Wilderness vote ready for May ballot

By Lyndsie Kiebert and Ben Olson
Reader Staff

Bonner County commissioners voted Tuesday to approve an advisory vote question for the May 15 primary ballot. The advisory vote will ask whether the voter supports or opposes the proposed Scotchman Peaks wilderness area in east Bonner County.

Scotchman Peak as photographed from a LightHawk flight in 2016. Photo by Ben Olson.

The advisory vote was proposed at the commissioners’ Jan. 9 business meeting, and finalized Tuesday when the question’s language was announced.

Though there was some confusion during the meeting over a word or two, the official wording will be: “Do you favor Senator Jim Rischs’ (sic) proposal for congressional designation of a 13,960-acre Scotchman Peaks area in Bonner County?”

Bailey said the commissioners worked with people on both sides of the wilderness debate to choose language for the question that everyone could agree on.

“We wanted something simple, easy to understand and clear,” he said.

While it’s a federal decision whether the land becomes wilderness, the commissioners agreed that they will either support or oppose the proposal depending on how the county votes.

Commissioner Dan McDonald has said he personally does not support the wilderness designation, while commissioners Jeff Connolly and Bailey have said they do support it.

McDonald explained the reasoning behind the advisory vote in a Jan. 10 interview on KRFY Panhandle Community Radio.

“The battle over Scotchman Peaks started with the Friends of Scotchman Peaks claiming they have widespread support … and at first I believed that, until I started hearing from the huge number of people that were opposed to that,” he said, noting that this realization (along with a request from the Republican Central Committee) ultimately led to his Jan. 9 proposal for the advisory vote. “What’s there to lose? At least we’ll see the true tenor of the public on this.”

McDonald told KRFY that they chose to put the advisory vote on the May ballot in order to get the results to Sen. Risch’s office as soon as possible.
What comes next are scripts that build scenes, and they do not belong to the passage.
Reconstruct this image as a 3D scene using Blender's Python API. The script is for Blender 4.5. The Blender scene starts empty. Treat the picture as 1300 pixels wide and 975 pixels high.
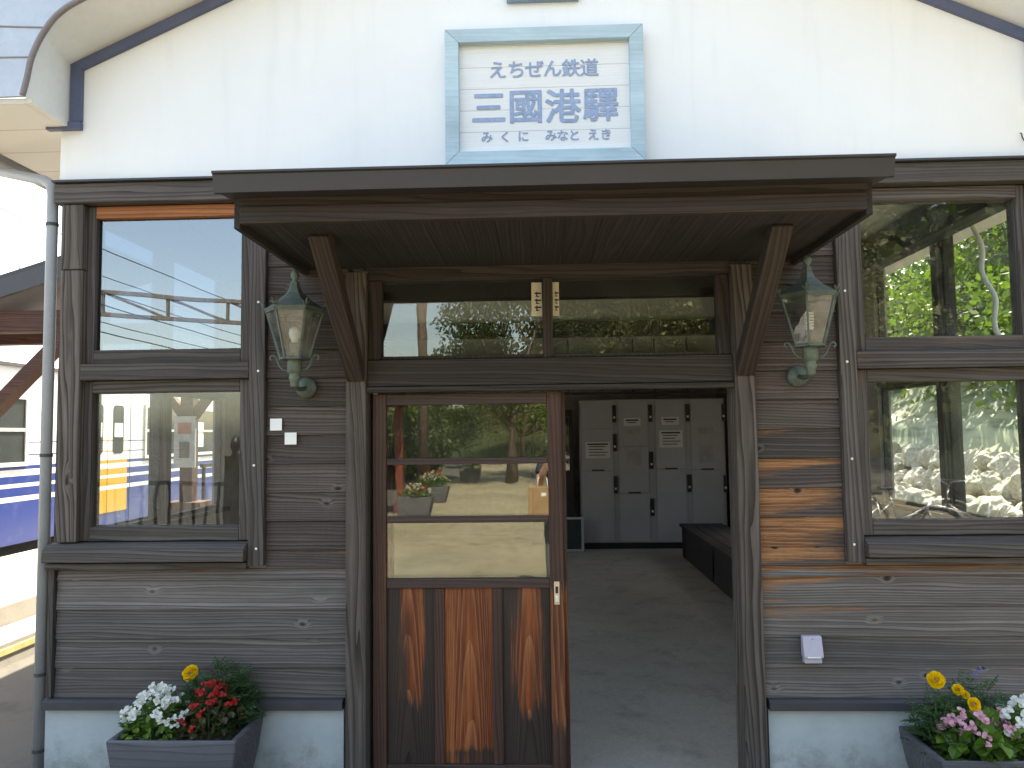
import bpy, bmesh, math, random
from mathutils import Vector, Matrix
R = math.radians
rng = random.Random(7)
scn = bpy.context.scene
COL = scn.collection

# ------------------------------------------------------------------ tags
def tag(o, label=None, cat=None, group=None, kind=None):
    if label: o['label'] = label
    if cat: o['category'] = cat
    if group: o['group'] = group
    if kind: o['kind'] = kind
    return o

def thing(name, label, cat, loc=(0, 0, 0), rz=0, group=None):
    o = bpy.data.objects.new(name, None)
    o.empty_display_size = .1
    COL.objects.link(o)
    o.location = loc
    o.rotation_euler = (0, 0, rz)
    return tag(o, label, cat, group)

def copy_tree(o, parent=None):
    c = o.copy()
    COL.objects.link(c)
    c.parent = parent
    for ch in list(o.children):
        copy_tree(ch, c)
    return c

# ------------------------------------------------------------------ mesh builder
class MB:
    def __init__(s):
        s.v = []; s.f = []; s.rnd = []; s.worn = []; s.cur = None; s.w = 0.0
    def _r(s):
        return s.cur if s.cur is not None else rng.random()
    def add(s, vs, fs, worn=None, r=None):
        b = len(s.v)
        r = s._r() if r is None else r
        s.v += [tuple(p) for p in vs]
        s.f += [tuple(i + b for i in f) for f in fs]
        s.rnd += [r] * len(vs)
        s.worn += list(worn) if worn is not None else [s.w] * len(vs)
        return s
    def box(s, x0, x1, y0, y1, z0, z1, worn=None):
        vs = [(x, y, z) for z in (z0, z1) for y in (y0, y1) for x in (x0, x1)]
        fs = [(0, 2, 3, 1), (4, 5, 7, 6), (0, 1, 5, 4), (2, 6, 7, 3), (0, 4, 6, 2), (1, 3, 7, 5)]
        return s.add(vs, fs, [worn] * 8 if worn is not None else None)
    def obox(s, c, ax, ay, az, hx, hy, hz):
        c = Vector(c); ax = Vector(ax).normalized(); ay = Vector(ay).normalized(); az = Vector(az).normalized()
        vs = [c + ax * hx * i + ay * hy * j + az * hz * k for k in (-1, 1) for j in (-1, 1) for i in (-1, 1)]
        fs = [(0, 2, 3, 1), (4, 5, 7, 6), (0, 1, 5, 4), (2, 6, 7, 3), (0, 4, 6, 2), (1, 3, 7, 5)]
        return s.add(vs, fs)
    def beam(s, a, b, w, h, up=(0, 0, 1)):
        a = Vector(a); b = Vector(b); d = (b - a).normalized()
        up = Vector(up)
        sd = d.cross(up)
        if sd.length < 1e-4: sd = d.cross(Vector((1, 0, 0)))
        sd.normalize(); u = sd.cross(d)
        return s.obox((a + b) / 2, d, sd, u, (b - a).length / 2, w / 2, h / 2)
    def prism_y(s, poly, y0, y1):
        n = len(poly)
        vs = [(x, y0, z) for x, z in poly] + [(x, y1, z) for x, z in poly]
        fs = [tuple(range(n)), tuple(range(2 * n - 1, n - 1, -1))]
        for i in range(n):
            j = (i + 1) % n
            fs.append((j, i, i + n, j + n))
        return s.add(vs, fs)
    def prism_x(s, poly, x0, x1):
        n = len(poly)
        vs = [(x0, y, z) for y, z in poly] + [(x1, y, z) for y, z in poly]
        fs = [tuple(range(n)), tuple(range(2 * n - 1, n - 1, -1))]
        for i in range(n):
            j = (i + 1) % n
            fs.append((j, i, i + n, j + n))
        return s.add(vs, fs)
    def tube(s, pts, r, seg=8, cap=True, closed=False):
        pts = [Vector(p) for p in pts]
        n = len(pts)
        rs = r if isinstance(r, (list, tuple)) else [r] * n
        vs = []; fs = []
        prev = None
        for i, p in enumerate(pts):
            if closed:
                d = pts[(i + 1) % n] - pts[i - 1]
            else:
                d = pts[min(i + 1, n - 1)] - pts[max(i - 1, 0)]
            d.normalize()
            if prev is None:
                u = d.orthogonal().normalized()
            else:
                u = prev - d * prev.dot(d)
                u = u.normalized() if u.length > 1e-5 else d.orthogonal().normalized()
            prev = u
            w = d.cross(u)
            for k in range(seg):
                a = 2 * math.pi * k / seg
                vs.append(p + (u * math.cos(a) + w * math.sin(a)) * rs[i])
        m = n if closed else n - 1
        for i in range(m):
            for k in range(seg):
                a = i * seg + k; b = i * seg + (k + 1) % seg
                i2 = (i + 1) % n
                c = i2 * seg + (k + 1) % seg; e = i2 * seg + k
                fs.append((a, b, c, e))
        if cap and not closed:
            fs.append(tuple(range(seg - 1, -1, -1)))
            fs.append(tuple((n - 1) * seg + k for k in range(seg)))
        return s.add(vs, fs)
    def lathe(s, prof, seg=16, c=(0, 0, 0), rot=0.0, axis='Z'):
        vs = []; fs = []
        n = len(prof)
        for (r, z) in prof:
            for k in range(seg):
                a = 2 * math.pi * k / seg + rot
                if axis == 'Z':
                    vs.append((c[0] + r * math.cos(a), c[1] + r * math.sin(a), c[2] + z))
                elif axis == 'Y':
                    vs.append((c[0] + r * math.cos(a), c[1] + z, c[2] + r * math.sin(a)))
                else:
                    vs.append((c[0] + z, c[1] + r * math.cos(a), c[2] + r * math.sin(a)))
        for i in range(n - 1):
            for k in range(seg):
                fs.append((i * seg + k, i * seg + (k + 1) % seg, (i + 1) * seg + (k + 1) % seg, (i + 1) * seg + k))
        if prof[0][0] > 1e-5: fs.append(tuple(range(seg - 1, -1, -1)))
        if prof[-1][0] > 1e-5: fs.append(tuple((n - 1) * seg + k for k in range(seg)))
        return s.add(vs, fs)
    def quad(s, a, b, c, d):
        return s.add([a, b, c, d], [(0, 1, 2, 3)])
    def build(s, name, mat, parent=None, smooth=False, bevel=0, off=(0, 0, 0), fixn=True):
        me = bpy.data.meshes.new(name)
        ox, oy, oz = off
        me.from_pydata([(x - ox, y - oy, z - oz) for x, y, z in s.v], [], s.f)
        for nm, data in (('rnd', s.rnd), ('worn', s.worn)):
            at = me.attributes.new(nm, 'FLOAT', 'POINT')
            at.data.foreach_set('value', data)
        if fixn:
            bm = bmesh.new(); bm.from_mesh(me)
            bmesh.ops.recalc_face_normals(bm, faces=bm.faces)
            bm.to_mesh(me); bm.free()
        if smooth:
            me.polygons.foreach_set('use_smooth', [True] * len(me.polygons))
        me.materials.append(mat)
        me.update()
        o = bpy.data.objects.new(name, me)
        COL.objects.link(o)
        o.parent = parent
        if bevel:
            b = o.modifiers.new('bevel', 'BEVEL')
            b.width = bevel; b.segments = 2; b.limit_method = 'ANGLE'; b.angle_limit = R(40)
            b.harden_normals = False
        return o

def box_obj(name, mat, parent, *d, bevel=0):
    return MB().box(*d).build(name, mat, parent, bevel=bevel)

# ------------------------------------------------------------------ material helpers
class NT:
    def __init__(s, name):
        s.m = bpy.data.materials.new(name)
        s.m.use_nodes = True
        s.t = s.m.node_tree
        s.t.nodes.clear()
        s.out = s.t.nodes.new('ShaderNodeOutputMaterial')
    def n(s, typ, ins=None, **props):
        nd = s.t.nodes.new('ShaderNode' + typ)
        for k, v in props.items(): setattr(nd, k, v)
        for k, v in (ins or {}).items(): s.set(nd.inputs[k], v)
        return nd
    def set(s, sock, v):
        if isinstance(v, bpy.types.NodeSocket): s.t.links.new(v, sock)
        elif isinstance(v, bpy.types.Node): s.t.links.new(v.outputs[0], sock)
        else:
            if hasattr(sock.default_value, '__len__') and isinstance(v, (tuple, list)) and len(v) == 3 and len(sock.default_value) == 4:
                v = (*v, 1)
            sock.default_value = v
    def math(s, op, a, b=0.0, c=None, clamp=False):
        nd = s.t.nodes.new('ShaderNodeMath'); nd.operation = op; nd.use_clamp = clamp
        s.set(nd.inputs[0], a); s.set(nd.inputs[1], b)
        if c is not None: s.set(nd.inputs[2], c)
        return nd.outputs[0]
    def vmath(s, op, a, b=(0, 0, 0)):
        nd = s.t.nodes.new('ShaderNodeVectorMath'); nd.operation = op
        s.set(nd.inputs[0], a); s.set(nd.inputs[1], b)
        return nd.outputs[0]
    def mix(s, fac, a, b, mode='MIX'):
        nd = s.t.nodes.new('ShaderNodeMix'); nd.data_type = 'RGBA'; nd.blend_type = mode
        s.set(nd.inputs[0], fac); s.set(nd.inputs[6], a); s.set(nd.inputs[7], b)
        return nd.outputs[2]
    def ramp(s, fac, stops, interp='LINEAR'):
        nd = s.t.nodes.new('ShaderNodeValToRGB')
        cr = nd.color_ramp; cr.interpolation = interp
        while len(cr.elements) < len(stops): cr.elements.new(.5)
        for e, (p, c) in zip(cr.elements, stops):
            e.position = p
            e.color = (*c, 1) if len(c) == 3 else c
        s.set(nd.inputs[0], fac)
        return nd.outputs[0]
    def sstep(s, v, a, b):
        nd = s.t.nodes.new('ShaderNodeMapRange'); nd.interpolation_type = 'SMOOTHSTEP'
        s.set(nd.inputs[0], v); nd.inputs[1].default_value = a; nd.inputs[2].default_value = b
        return nd.outputs[0]
    def noise(s, vec, scale, detail=3, rough=.5, dim='3D'):
        nd = s.t.nodes.new('ShaderNodeTexNoise'); nd.noise_dimensions = dim
        if dim == '1D': s.set(nd.inputs['W'], vec)
        else: s.set(nd.inputs['Vector'], vec)
        nd.inputs['Scale'].default_value = scale; nd.inputs['Detail'].default_value = detail
        nd.inputs['Roughness'].default_value = rough
        return nd.outputs[0]
    def obj(s): return s.t.nodes.new('ShaderNodeTexCoord').outputs['Object']
    def attr(s, nm):
        nd = s.t.nodes.new('ShaderNodeAttribute'); nd.attribute_name = nm
        return nd.outputs['Fac']
    def bump(s, h, strength=.3, dist=.01):
        nd = s.t.nodes.new('ShaderNodeBump'); nd.inputs['Strength'].default_value = strength
        nd.inputs['Distance'].default_value = dist
        s.set(nd.inputs['Height'], h)
        return nd.outputs[0]
    def finish(s, color, rough=.7, metal=0.0, normal=None, spec=.5, extra=None):
        p = s.n('BsdfPrincipled')
        s.set(p.inputs['Base Color'], color); s.set(p.inputs['Roughness'], rough)
        p.inputs['Metallic'].default_value = metal
        p.inputs['Specular IOR Level'].default_value = spec
        if normal is not None: s.set(p.inputs['Normal'], normal)
        for k, v in (extra or {}).items(): s.set(p.inputs[k], v)
        s.t.links.new(p.outputs[0], s.out.inputs[0])
        return s.m

def plain(name, col, rough=.6, metal=0, var=.18, scale=9, bump=.12, spec=.5):
    t = NT(name); o = t.obj()
    n1 = t.noise(o, scale, 5, .6); n2 = t.noise(o, scale * 9, 4, .6)
    f = t.math('ADD', t.math('MULTIPLY', n1, .65), t.math('MULTIPLY', n2, .35))
    c = t.mix(t.sstep(f, .3, .7), tuple(x * (1 - var) for x in col), tuple(min(1, x * (1 + var)) for x in col))
    rr = t.math('ADD', t.math('MULTIPLY', n1, .25), rough - .12)
    return t.finish(c, rr, metal, t.bump(f, bump, .004), spec)

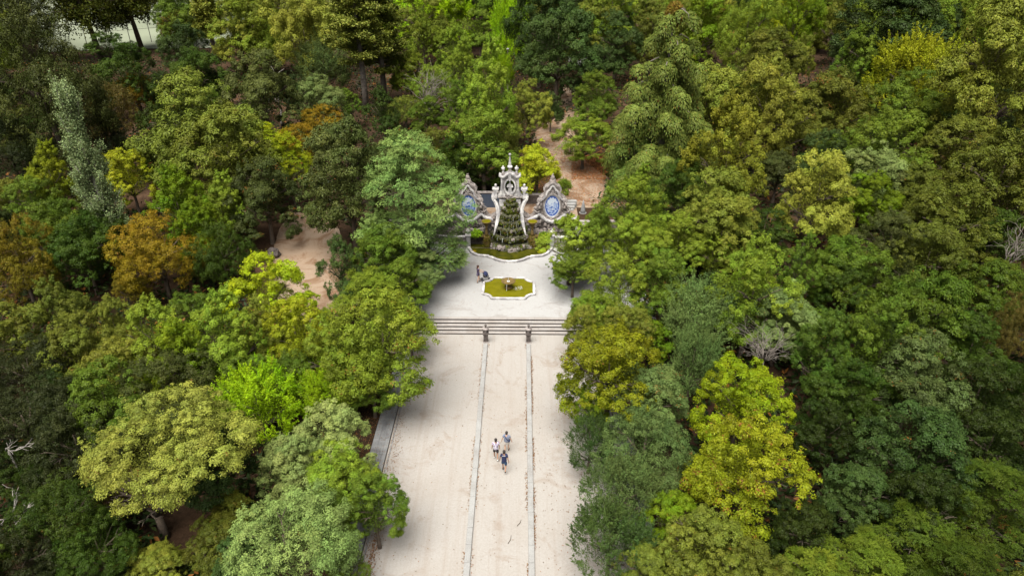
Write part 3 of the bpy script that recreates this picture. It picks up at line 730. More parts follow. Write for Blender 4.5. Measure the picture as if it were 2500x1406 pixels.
# ---- generic small leaves used for moss, ferns and litter
def quads_mesh(name, P, N, L, W, mat, var=None, D=None, smooth=False):
    """P centres, N normals, L/W half sizes: pointed leaves, two triangles each"""
    n = len(P); N = N / (np.linalg.norm(N, axis=1, keepdims=True) + 1e-9)
    if D is None: D = rng.normal(size=(n, 3))
    T = D - N * np.sum(D * N, axis=1, keepdims=True); T /= (np.linalg.norm(T, axis=1, keepdims=True) + 1e-9)
    B = np.cross(N, T); L = np.broadcast_to(np.asarray(L, float), (n,))[:, None]; W = np.broadcast_to(np.asarray(W, float), (n,))[:, None]
    vs = np.empty((n, 4, 3)); vs[:, 0] = P - T * L; vs[:, 1] = P + B * W - T * L * .1; vs[:, 2] = P + T * L; vs[:, 3] = P - B * W - T * L * .1
    vs[:, 0] -= N * L * .12; vs[:, 2] -= N * L * .22
    me = bpy.data.meshes.new(name); me.vertices.add(n * 4); me.vertices.foreach_set('co', vs.astype(np.float32).ravel())
    me.loops.add(n * 4); me.loops.foreach_set('vertex_index', np.arange(n * 4, dtype=np.int32))
    me.polygons.add(n); me.polygons.foreach_set('loop_start', np.arange(0, n * 4, 4, dtype=np.int32)); me.polygons.foreach_set('loop_total', np.full(n, 4, dtype=np.int32))
    me.update(calc_edges=True)
    if var is None: var = rng.random((n, 3))
    a = me.attributes.new('leafvar', 'FLOAT_COLOR', 'FACE'); c = np.ones((n, 4), np.float32); c[:, :3] = var; a.data.foreach_set('color', c.ravel())
    me.materials.append(mat); return me
def tufts(name, centres, dirs, rad, per, leaf, parent, colour, alpha=1.0, mat=None, kind='stuff', flat_=0.5):
    C = np.repeat(np.array(centres, float), per, 0); Dn = np.repeat(np.array(dirs, float), per, 0)
    P = C + rng.normal(size=C.shape) * rad * .5
    N = Dn * flat_ + rng.normal(size=C.shape) * .5 + np.array([0, 0, .4])
    v = rng.random((len(P), 3)); v[:, 0] = np.clip(np.repeat(rng.random(len(centres)), per) * .5 + v[:, 0] * .5, 0, 1)
    me = quads_mesh(name, P, N, leaf * (.7 + .6 * rng.random(len(P))), leaf * .42, mat or M['leaf'], v)
    o = bpy.data.objects.new(name, me); link(o, parent); o.color = (*gain(colour), alpha)
    if kind: o['kind'] = kind
    return o
cs, dr = [], []
for i, (z, a, b) in enumerate(TIERS):
    for k in range(26 + i * 14):
        an = math.pi + math.pi * random.random(); q = random.uniform(.93, 1.08)
        cs.append((a * q * math.cos(an), b * q * math.sin(an), z - random.uniform(-.05, .38))); dr.append((math.cos(an), math.sin(an), .1))
tufts('moss', cs, dr, .13, 26, .045, cas, (.045, .055, .014), .93)
cs2 = [(c[0] * 1.03, c[1] * 1.05, c[2] + .05) for c in random.sample(cs, 90)]
tufts('ferns', cs2, [(0, -.5, .8)] * 90, .16, 24, .07, cas, (.085, .105, .03), .95)
wt = MB()
for k in range(46):
    i = random.randint(3, 7); z, a, b = TIERS[i]; an = math.pi * random.uniform(1.15, 1.85)
    x, y = a * 1.06 * math.cos(an), b * 1.06 * math.sin(an); wt.tube([(x, y, z), (x * 1.03, y * 1.03, z - .15), (x * 1.05, y * 1.05, z - random.uniform(.25, .55))], [.012, .010, .008], 4)
wt.build('water_threads', M['foam'], cas)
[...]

“(Risch’s office) did a number of open houses, and they took information there, but they were the first ones to admit that they don’t consider that information to be scientifically valid because there were a lot of people from out of state that were for it and local people that were against it,” he said on KRFY.

However, in a Jan. 11 email from Risch’s North Idaho Regional Director Sid Smith to McDonald, obtained via public records request, Smith expressed concern regarding McDonald’s comments on KRFY.

“What I want to make clear is the fact that all the numbers I relayed to you, the percentages for and against, were calculated from comments given to Senator Risch by Idaho residents ONLY,” he wrote, adding that McDonald’s comment about out-of-staters being for the proposal and locals being against it “directly contradicts the numbers” Smith quoted him during a phone call before Christmas.

“I allowed that the numbers weren’t like a scientific poll such as a Gallup or Rasmussen poll, however, it is you who are trying to make the connection to the out-of-state residents at the open houses — not me,” Smith wrote.

McDonald said his phone call with Smith “was a bit different than what (Smith) represents in the email.”

When asked whether he believes his personal opposition to the wilderness proposal may change the way he presents information to the public, McDonald said, “no more than those who support the plan have made comments that are supported by facts.”

In 2015, then-commissioners Todd Sudick and Cary Kelly, as well as Glen Bailey, unanimously passed a resolution calling for the U.S. Congress to designate the Idaho portion of the Scotchman Peaks as a wilderness.

“The Scotchmans is a perfect area for wilderness,” then-commissioner Cary Kelly said. “It’s one of the few areas that commissioners can support as wilderness. It’s kind of the exception to the rule.”

“The job of commissioners is to listen to the people and make hard decisions based on facts,” McDonald wrote in an email. “My position is that putting almost 14,000 acres away forever, with no forest or wildlife maintenance and that only serve a special interest are not in the best interest of all of Bonner County.”

According to John Sandy, Sen. Risch’s chief of staff, the county is entitled to do what it feels best, but he said the wording of the question was “wrong.”

“Risch doesn’t really have a proposal, we’re still gathering information,” said Sandy. “He doesn’t have any stand on this one way or another. … We took the input that people had a year and a half ago and submitted that as a piece of legislation, but it really wasn’t a proposal. … All it was an advisory thing. But it’s fine for the commissioners (to hold this vote). It’s their county.”

When asked if the outcome of the advisory vote would impact Sen. Risch’s decision to introduce a wilderness bill, Sandy said, “Maybe.”